Wednesday, January 6, 2010

6th Jan

When approaching the role of Antigone, i thought that it would be an emotionally draining one; and indeed it was. However im not sure if i approached it the right way. I wanted the audience to feel the pain and injustice that had been caused to asntigone and so i portrayed her as a sad, angered victim; complete with the tears, emotional voice and actions that portrayed a distressed character. However i was reading a bit from Stan's book Building a character when something struck me. He said that it was an actors job to pour out all the emotions at home and then on stage use that energy to portray and convey those emotions to the audience so that they instead of him will feel those deep emotions. How in the world does one do that? Aren't we suppose to feel the character first and seeing what the character is feeling the audience being human wil respond.
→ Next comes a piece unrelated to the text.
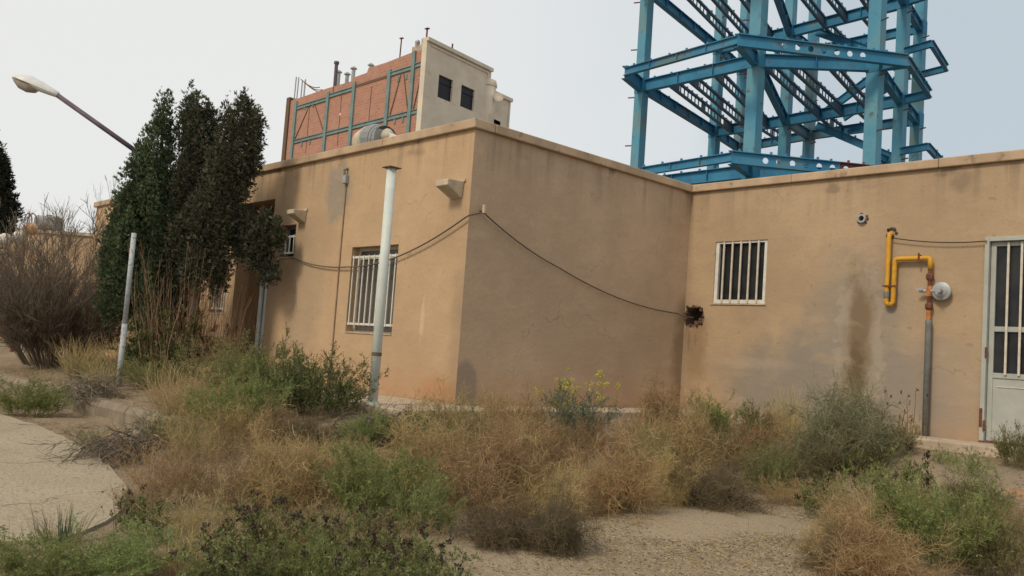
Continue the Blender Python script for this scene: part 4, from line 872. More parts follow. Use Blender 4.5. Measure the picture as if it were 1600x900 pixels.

I do understand that he wants us to do this so that we dont choke during the [erformance; but how do we know how much to show, and how do we make the audience feel what we felt?

With ref to my monologue and Sophocles, he took the psychological approach, wanting to display characters in distress experienceing such overpowering emotion, his aim must have been for the audience to feel it. In some ways it is like Brecht's Epic theatre. He draws the audience to sympathize with his protagonists and then asks them to step back using the Chorus and analyze the scene from a 3rd person perspective so as to balance tyhe play out.

Sophocles aim was never to give the answer of right and wrong, in fact there seldom is any because there is nothing more to it than fate. What one God considers right may be wrong to another God since there are so many contradictory God's. What he does is to present the two sides and sort of ask the people to choose, although at times he leans towards one side more than the other. What Antigone did was wrong in the eyes of men's law and what Creon did was wrong to the God's. So both are kind of wrong in a way, so there is a sort of balance between the two.